Update on IAC (+ Vimeo)
Original Post: Yet Another IAC Writeup
So the Angi’s bull case is that fixed pricing (aka, “pre-pricing”, aka “Angi Services”), by alleviating friction on each side of the network, should help convert service requests into transactions: service providers would rather be paid for confirmed jobs than play jump ball for leads that may not convert; homeowners would rather book jobs at transparent, upfront prices than submit requests and sort through a bombardment of return calls.
As part of this effort, Angi’s appointed Oisin Hanrahan, former Chief Product Officer, as CEO in March. This makes sense as Hanrahan founded Handy, the predecessor company off which ANGI’s fixed priced initiative is based, and fixed pricing, which modularizes service jobs into shoppable SKUs, is an ambitious early-stage initiative that will require the bolder product-oriented vision of a founder. Angi’s is also undergoing an organizational and re-branding change. Rather than run 3 product teams and 3 sales teams under 3 different names (Handy, HomeAdvisor, and Angie’s List), ANGI is building depth in service categories – plumbing, electrical, general handywork, etc. – under a single brand, Angi’s. The re-branding will mean a ~$40mn EBITDA hit from losses in keyword efficiency but makes long-term sense as consumers care about the availability and quality of a particular service, not the brand of the aggregator they buy the service from. To get to a place where homeowners can pull services off a digital shelf, Angi’s will have to do what Amazon does for products or Fiverr does for freelancers, breaking jobs out by category, adding lots of depth and liquidity to cover variations within each category.
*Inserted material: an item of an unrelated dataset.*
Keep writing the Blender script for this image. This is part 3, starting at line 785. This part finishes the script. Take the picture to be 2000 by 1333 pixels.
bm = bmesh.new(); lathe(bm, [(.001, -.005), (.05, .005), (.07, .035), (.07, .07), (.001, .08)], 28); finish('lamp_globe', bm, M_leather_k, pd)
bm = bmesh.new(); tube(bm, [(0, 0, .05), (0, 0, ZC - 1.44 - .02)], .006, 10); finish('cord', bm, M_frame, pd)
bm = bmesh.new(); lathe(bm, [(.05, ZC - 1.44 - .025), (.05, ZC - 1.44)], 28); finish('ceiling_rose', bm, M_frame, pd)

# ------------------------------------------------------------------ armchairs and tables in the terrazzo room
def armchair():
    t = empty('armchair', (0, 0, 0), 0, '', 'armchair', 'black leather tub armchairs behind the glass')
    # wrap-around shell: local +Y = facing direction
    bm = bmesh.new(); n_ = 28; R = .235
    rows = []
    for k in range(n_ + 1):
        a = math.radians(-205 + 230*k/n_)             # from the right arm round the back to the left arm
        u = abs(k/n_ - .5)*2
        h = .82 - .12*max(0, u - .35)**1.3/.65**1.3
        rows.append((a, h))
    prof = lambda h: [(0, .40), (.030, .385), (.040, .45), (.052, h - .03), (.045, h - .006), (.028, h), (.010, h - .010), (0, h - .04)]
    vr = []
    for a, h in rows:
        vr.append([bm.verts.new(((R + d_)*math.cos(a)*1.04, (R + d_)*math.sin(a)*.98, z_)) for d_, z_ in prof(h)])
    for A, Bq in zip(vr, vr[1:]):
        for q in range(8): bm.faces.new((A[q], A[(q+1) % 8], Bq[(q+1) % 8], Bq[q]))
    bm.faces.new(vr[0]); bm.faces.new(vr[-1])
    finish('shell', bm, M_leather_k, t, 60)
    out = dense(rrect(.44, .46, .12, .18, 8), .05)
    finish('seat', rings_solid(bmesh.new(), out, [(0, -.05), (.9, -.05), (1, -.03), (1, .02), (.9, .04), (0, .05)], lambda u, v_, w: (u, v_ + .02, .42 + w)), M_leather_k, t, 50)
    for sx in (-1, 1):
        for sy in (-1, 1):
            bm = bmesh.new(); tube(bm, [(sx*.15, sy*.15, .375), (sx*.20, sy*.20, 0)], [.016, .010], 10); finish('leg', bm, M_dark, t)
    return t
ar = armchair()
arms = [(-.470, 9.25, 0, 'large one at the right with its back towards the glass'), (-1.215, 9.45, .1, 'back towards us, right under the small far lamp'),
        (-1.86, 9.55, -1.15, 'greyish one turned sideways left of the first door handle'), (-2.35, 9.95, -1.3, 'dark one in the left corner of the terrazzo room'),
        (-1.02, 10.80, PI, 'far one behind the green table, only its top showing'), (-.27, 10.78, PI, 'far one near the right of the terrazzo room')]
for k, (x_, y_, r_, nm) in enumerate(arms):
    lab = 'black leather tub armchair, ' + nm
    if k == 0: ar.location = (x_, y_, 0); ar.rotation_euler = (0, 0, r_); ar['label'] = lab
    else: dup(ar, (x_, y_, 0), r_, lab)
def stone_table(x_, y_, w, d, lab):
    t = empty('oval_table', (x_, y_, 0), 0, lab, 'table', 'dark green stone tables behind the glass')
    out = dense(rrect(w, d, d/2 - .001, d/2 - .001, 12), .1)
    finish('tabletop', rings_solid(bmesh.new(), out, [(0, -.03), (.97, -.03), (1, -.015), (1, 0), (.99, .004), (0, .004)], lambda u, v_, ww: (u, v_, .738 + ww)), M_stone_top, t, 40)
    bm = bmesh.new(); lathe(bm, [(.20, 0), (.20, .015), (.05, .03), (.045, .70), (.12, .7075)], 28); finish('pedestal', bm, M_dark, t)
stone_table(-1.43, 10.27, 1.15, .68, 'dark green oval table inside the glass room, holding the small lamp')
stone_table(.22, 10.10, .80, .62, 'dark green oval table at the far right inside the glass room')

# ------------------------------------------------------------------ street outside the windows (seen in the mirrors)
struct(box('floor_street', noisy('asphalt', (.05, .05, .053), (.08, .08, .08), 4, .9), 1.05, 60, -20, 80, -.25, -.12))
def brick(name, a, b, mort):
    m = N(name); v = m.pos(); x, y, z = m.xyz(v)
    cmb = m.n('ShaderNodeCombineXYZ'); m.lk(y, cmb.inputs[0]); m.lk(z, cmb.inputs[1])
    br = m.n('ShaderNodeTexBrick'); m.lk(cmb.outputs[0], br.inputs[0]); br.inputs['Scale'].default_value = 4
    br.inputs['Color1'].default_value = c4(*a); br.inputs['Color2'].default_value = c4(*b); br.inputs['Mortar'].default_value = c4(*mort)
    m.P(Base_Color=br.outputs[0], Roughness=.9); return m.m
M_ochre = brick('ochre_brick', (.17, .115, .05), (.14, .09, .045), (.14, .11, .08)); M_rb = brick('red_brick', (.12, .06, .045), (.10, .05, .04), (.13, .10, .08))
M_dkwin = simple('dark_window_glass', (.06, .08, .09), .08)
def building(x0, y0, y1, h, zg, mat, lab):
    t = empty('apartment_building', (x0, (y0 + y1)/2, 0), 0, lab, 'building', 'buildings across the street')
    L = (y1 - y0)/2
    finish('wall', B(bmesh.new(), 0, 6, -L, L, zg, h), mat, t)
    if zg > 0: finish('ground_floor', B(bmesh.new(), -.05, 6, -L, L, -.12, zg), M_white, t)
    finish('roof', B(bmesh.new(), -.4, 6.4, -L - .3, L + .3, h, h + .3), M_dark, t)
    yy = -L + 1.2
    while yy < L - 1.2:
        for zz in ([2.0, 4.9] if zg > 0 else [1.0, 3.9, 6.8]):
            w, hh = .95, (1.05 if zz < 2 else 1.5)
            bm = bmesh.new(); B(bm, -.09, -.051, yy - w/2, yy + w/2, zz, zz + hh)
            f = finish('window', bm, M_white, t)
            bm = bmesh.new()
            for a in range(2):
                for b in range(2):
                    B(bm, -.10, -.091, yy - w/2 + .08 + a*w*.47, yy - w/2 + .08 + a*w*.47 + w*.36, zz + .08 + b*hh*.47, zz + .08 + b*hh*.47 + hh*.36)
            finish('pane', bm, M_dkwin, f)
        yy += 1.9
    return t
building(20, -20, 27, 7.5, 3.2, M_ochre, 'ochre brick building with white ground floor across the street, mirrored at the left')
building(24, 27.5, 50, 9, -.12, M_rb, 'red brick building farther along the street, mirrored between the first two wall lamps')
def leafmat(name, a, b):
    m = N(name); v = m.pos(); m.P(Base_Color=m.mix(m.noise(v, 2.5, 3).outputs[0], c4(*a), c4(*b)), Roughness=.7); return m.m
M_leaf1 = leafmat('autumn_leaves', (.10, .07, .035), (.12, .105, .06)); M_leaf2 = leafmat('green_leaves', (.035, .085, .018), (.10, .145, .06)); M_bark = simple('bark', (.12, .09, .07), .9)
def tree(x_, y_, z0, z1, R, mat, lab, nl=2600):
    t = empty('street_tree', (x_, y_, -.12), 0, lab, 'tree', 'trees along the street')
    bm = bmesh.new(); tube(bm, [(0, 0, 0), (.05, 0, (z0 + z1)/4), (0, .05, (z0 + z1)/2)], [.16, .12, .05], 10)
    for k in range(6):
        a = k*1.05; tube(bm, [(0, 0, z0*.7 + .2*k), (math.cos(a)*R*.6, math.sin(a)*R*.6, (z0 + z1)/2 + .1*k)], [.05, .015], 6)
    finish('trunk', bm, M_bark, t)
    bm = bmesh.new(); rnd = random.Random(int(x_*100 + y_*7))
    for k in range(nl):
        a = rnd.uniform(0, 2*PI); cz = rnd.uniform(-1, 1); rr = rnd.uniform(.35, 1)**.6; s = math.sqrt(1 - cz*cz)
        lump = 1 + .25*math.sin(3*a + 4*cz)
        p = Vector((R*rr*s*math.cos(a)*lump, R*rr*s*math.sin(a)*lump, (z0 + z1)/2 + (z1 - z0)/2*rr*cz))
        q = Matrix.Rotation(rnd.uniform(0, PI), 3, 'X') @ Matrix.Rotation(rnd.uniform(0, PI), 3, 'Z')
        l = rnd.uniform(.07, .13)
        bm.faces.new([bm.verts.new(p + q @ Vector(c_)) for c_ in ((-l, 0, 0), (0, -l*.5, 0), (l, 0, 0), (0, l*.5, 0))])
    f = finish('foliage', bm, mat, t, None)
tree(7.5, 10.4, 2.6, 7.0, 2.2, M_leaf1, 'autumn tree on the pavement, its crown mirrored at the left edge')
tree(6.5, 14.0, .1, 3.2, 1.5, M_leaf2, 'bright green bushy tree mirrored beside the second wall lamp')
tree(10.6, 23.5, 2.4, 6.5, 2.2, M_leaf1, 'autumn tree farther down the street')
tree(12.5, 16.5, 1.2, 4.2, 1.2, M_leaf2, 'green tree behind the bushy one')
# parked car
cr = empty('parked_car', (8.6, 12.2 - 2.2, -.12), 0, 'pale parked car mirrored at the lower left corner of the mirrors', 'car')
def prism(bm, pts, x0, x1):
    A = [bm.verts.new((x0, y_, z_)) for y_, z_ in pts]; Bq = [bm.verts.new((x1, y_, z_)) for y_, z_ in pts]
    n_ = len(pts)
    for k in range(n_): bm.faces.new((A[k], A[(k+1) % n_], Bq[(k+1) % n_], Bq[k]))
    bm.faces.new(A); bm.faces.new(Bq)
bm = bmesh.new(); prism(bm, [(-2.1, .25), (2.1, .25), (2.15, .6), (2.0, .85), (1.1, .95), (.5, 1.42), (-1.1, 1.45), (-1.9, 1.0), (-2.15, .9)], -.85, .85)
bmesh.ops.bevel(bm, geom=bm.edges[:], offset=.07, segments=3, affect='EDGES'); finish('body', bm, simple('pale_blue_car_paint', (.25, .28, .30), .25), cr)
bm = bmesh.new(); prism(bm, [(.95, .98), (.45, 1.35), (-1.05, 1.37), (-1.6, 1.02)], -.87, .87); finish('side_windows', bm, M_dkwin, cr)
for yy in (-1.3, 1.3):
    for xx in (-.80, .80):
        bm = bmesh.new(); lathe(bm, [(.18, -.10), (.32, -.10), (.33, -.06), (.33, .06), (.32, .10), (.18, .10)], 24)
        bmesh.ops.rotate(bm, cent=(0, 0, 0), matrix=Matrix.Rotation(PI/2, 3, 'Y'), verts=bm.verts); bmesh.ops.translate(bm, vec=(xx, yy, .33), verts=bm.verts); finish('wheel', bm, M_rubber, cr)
Two years since launch, Angi Services now covers around 200 projects, ~10% of the $500bn market for home services. There are valid concerns that fixed pricing can’t extend much beyond that as the uncertainty inherent in a complex $5,000+ project dissuades homeowners and service providers from agreeing on an upfront price. But I think this is a problem that gets solved with data and experience. ANGI’s is (finally) taking control of payments, which not only generates another gross profit stream but yields more precise data on what homeowners are paying for various jobs. ANGI will carry the data and experience from a disjointed set of simpler jobs into incrementally more complex ones. With enough plumbing, countertop replacements, and faucet repairs, they might reliably price a $7,000 kitchen remodel, for instance. Just as Carvana de-risked the process of buying a $20,000 car online with annotated high res 360 degree photos and test drives on customer premises, ANGI might provide satisfaction guarantees or display benchmark prices on similarly complex kitchen remodels (or whatever) in the neighborhood, and make it easier to say yes to large projects with attractive financing terms. On the other side, Angi’s might compensate service providers for certain cost overruns while funneling more jobs to SPs with a history of working within set price and time constraints, much as a general contractor will assign more jobs to reliable subcontractors.